US apologises for Pakistan strike

The US hopes an apology for a helicopter strike on Pakistani will encourage Islamabad to reopen a blocked Nato supply route to Afghanistan.

Powered by automated translation

The US has apologised for a deadly helicopter strike on Pakistani soil in a move Washington hopes will encourage Islamabad to reopen a blocked Nato supply route to Afghanistan that has been repeatedly attacked by Taliban militants.

At least two Pakistani soldiers were killed in the incident last week when Nato choppers opened fire in a cross-border raid after mistaking them for militants. Pakistan shut the main land route for Nato supplies into Afghanistan following the intrusion into its territory.

"We extend our deepest apology to Pakistan and the families of the Frontier Scouts who were killed and injured," the US ambassador Anne Patterson said in a statement in Islamabad today. "Pakistan's brave security forces are our allies in a war that threatens both Pakistan and the US." But delicate relations between the two countries could be further strained by a White House report to Congress today which warned Pakistani forces were avoiding "direct conflict" with the Afghan Taliban and al Qa'eda in the northwest tribal zone.

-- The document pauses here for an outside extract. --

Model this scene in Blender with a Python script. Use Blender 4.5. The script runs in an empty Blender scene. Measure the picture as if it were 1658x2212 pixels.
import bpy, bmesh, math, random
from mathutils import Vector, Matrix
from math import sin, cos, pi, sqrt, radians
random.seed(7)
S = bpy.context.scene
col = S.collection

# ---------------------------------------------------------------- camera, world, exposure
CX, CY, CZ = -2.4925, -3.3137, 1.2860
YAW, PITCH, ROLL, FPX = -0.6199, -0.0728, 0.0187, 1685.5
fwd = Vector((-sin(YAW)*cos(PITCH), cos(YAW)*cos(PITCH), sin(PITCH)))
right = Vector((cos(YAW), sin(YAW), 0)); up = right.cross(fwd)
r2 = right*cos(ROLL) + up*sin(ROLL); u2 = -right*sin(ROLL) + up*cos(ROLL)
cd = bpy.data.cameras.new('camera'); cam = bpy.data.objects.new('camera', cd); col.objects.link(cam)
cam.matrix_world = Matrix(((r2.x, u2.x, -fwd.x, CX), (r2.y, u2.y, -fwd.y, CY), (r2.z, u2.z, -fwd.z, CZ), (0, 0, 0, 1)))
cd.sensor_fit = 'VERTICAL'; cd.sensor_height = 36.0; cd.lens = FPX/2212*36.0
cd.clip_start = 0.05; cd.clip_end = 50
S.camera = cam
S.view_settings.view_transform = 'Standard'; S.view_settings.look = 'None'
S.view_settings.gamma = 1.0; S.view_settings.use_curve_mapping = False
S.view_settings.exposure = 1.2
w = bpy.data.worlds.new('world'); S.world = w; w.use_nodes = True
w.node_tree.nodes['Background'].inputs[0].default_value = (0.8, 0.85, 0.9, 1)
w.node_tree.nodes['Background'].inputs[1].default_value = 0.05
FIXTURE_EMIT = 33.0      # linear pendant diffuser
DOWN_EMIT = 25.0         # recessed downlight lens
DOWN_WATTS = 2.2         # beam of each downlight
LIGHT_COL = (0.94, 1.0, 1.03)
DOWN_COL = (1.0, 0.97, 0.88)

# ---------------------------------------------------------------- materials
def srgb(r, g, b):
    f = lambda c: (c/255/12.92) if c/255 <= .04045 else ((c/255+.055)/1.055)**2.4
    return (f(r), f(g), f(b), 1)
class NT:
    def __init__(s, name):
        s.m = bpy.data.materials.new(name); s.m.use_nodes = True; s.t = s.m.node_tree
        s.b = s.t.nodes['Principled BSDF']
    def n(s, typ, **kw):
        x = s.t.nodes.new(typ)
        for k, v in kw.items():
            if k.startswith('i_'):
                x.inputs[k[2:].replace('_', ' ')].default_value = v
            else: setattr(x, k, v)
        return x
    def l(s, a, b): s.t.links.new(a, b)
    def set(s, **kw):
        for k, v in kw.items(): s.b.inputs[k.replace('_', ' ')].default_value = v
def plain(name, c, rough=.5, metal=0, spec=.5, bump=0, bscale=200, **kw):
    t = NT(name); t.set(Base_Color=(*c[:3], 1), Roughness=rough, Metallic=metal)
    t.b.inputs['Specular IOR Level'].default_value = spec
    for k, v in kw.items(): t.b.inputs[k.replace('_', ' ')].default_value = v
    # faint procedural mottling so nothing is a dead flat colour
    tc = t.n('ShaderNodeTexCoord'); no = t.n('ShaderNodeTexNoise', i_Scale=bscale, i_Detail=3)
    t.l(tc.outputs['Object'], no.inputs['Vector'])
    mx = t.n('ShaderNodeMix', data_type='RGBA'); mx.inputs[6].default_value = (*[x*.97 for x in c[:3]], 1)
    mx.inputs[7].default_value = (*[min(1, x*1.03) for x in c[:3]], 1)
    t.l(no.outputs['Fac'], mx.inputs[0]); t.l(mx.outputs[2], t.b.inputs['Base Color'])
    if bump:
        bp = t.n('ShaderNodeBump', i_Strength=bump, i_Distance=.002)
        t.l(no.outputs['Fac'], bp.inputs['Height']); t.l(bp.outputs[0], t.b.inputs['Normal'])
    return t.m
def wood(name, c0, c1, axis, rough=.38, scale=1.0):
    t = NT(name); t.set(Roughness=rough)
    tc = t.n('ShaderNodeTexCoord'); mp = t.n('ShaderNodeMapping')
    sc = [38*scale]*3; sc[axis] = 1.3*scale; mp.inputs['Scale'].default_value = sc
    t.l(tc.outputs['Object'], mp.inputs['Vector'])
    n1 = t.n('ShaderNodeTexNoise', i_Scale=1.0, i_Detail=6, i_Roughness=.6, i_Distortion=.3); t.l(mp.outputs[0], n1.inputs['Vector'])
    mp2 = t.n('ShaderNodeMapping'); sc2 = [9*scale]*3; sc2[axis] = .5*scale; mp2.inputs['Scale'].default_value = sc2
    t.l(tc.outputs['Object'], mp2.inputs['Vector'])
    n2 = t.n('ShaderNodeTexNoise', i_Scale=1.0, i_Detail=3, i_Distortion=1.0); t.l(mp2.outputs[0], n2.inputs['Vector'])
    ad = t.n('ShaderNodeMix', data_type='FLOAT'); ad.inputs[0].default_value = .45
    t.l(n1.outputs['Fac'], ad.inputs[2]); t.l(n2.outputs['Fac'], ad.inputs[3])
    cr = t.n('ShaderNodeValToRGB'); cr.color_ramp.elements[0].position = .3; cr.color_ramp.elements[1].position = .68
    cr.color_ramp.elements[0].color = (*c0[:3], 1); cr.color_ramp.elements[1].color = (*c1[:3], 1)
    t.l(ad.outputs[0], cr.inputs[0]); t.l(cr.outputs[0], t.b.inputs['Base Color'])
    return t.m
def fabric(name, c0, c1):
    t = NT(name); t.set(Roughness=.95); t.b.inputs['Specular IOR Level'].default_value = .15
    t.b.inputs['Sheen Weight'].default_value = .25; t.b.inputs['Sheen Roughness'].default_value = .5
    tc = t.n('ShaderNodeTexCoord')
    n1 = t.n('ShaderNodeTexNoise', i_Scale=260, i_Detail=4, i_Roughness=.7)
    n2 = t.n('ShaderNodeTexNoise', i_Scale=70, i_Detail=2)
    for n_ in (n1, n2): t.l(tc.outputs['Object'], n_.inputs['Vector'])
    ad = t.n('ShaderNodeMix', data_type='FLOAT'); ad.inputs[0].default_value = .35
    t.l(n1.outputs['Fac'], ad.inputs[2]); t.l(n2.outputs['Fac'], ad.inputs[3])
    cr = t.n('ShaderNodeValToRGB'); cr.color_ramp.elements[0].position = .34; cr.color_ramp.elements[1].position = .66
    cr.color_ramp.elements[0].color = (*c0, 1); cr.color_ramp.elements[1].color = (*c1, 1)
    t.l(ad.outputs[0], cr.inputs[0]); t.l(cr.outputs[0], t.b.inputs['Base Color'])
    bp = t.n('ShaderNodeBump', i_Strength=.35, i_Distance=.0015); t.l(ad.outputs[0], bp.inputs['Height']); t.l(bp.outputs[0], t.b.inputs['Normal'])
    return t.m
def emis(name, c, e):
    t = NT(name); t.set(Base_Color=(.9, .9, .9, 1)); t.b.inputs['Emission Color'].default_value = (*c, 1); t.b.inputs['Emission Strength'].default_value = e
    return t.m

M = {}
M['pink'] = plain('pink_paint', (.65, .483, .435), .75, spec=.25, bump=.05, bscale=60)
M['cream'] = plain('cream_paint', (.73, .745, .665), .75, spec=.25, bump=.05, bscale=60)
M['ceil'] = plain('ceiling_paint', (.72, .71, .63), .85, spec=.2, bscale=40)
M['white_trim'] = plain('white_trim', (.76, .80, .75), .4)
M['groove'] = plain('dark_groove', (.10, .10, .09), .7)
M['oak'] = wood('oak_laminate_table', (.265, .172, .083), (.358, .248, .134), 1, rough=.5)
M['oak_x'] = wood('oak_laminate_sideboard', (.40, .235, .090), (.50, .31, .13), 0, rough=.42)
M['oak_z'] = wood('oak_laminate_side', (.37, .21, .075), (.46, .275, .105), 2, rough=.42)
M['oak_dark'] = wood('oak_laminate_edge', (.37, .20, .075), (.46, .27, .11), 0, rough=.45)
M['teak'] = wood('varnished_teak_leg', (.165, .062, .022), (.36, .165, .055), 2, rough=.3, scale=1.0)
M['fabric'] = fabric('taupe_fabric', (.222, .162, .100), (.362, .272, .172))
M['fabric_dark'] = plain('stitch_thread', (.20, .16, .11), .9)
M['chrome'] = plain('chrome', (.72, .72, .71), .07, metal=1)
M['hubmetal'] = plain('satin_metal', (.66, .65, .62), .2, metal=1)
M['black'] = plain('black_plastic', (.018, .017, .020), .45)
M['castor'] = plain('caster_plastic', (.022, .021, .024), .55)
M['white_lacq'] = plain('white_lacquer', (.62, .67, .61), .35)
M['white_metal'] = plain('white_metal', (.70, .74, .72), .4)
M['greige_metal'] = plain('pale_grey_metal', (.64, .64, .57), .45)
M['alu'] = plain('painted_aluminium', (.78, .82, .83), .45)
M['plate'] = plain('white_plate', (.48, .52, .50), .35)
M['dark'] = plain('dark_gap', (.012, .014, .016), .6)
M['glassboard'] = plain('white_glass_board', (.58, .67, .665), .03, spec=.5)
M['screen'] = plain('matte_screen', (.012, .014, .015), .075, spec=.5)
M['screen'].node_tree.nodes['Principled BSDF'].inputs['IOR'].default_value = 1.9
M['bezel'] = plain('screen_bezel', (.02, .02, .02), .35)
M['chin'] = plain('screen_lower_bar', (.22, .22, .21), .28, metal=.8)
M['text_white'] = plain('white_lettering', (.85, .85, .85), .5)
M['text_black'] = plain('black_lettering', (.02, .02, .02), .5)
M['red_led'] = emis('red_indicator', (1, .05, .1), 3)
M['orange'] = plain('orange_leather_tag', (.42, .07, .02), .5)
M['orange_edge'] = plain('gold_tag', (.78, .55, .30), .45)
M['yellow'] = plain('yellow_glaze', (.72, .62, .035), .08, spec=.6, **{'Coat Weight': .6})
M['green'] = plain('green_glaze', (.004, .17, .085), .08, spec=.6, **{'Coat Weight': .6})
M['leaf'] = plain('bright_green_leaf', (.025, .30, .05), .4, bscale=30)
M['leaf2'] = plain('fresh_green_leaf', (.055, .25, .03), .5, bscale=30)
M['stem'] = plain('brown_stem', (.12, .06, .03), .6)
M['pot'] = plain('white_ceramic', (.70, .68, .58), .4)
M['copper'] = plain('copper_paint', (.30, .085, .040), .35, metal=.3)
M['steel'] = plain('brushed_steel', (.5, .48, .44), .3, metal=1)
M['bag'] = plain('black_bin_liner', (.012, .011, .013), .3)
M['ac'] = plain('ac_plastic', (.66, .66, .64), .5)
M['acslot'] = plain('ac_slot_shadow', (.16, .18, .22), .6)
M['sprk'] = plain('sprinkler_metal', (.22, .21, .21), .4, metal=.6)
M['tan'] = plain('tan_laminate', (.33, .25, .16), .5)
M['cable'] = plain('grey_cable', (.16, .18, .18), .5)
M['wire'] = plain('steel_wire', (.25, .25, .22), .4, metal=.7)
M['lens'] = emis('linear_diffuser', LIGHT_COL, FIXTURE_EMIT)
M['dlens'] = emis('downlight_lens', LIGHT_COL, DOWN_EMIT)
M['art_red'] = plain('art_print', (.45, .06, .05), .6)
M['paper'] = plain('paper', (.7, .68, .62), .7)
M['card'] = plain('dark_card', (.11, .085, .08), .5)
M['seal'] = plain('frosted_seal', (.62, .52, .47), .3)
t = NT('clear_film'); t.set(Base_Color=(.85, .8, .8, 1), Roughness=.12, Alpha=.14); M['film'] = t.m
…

The report said the Pakistani military had continued operations against insurgents in lawless South Waziristan, but added that soldiers stayed close to roads and that operations were progressing "slowly". Washington will be hoping that Islamabad will accept its apology for the helicopter raid and reopen the Khyber border crossing, which is vital to supplying the 152,000 US and Nato troops in Afghanistan fighting the Taliban.

About 100 Nato oil tankers and supply trucks have been destroyed in Taliban attacks over the past week since the border crossing was shut as the militants step up their efforts to disrupt supply routes into Afghanistan where the insurgency is now entering its 10th year since the October 7, 2001 invasion. The Pakistani Taliban vowed more attacks to avenge a new wave of US drone strikes targeting Taliban and al Qa'eda militants in northwest Pakistan linked to an alleged terror plot against European cities.

"We will further intensify attacks with the intensification of US drone strikes on us," a Tehreek-e-Taliban spokesman Azam Tariq said.

The United States has massively ramped up its drone campaign in the lawless tribal region on the Afghan border, which it calls the global headquarters of al Qa'eda and the most dangerous place on Earth. Eight people were killed today in the latest attacks by the pilotless planes against militants in North Waziristan tribal district.

A security official said five rebels were killed in a missile attack on a militant compound in Miranshah, the main town in North Waziristan. Hours later at least three militants were killed in another drone strike on a house in Mir Ali, in the same area, security officials said. Pakistan's ambassador in Washington, Hussein Haqqani, told the BBC that the increase in strikes in North Waziristan came after intelligence agencies uncovered the plot to "attack multiple targets in Europe".

He also said that a drone strike on Monday in the district which killed eight militants, including five Germans, was linked to the plot.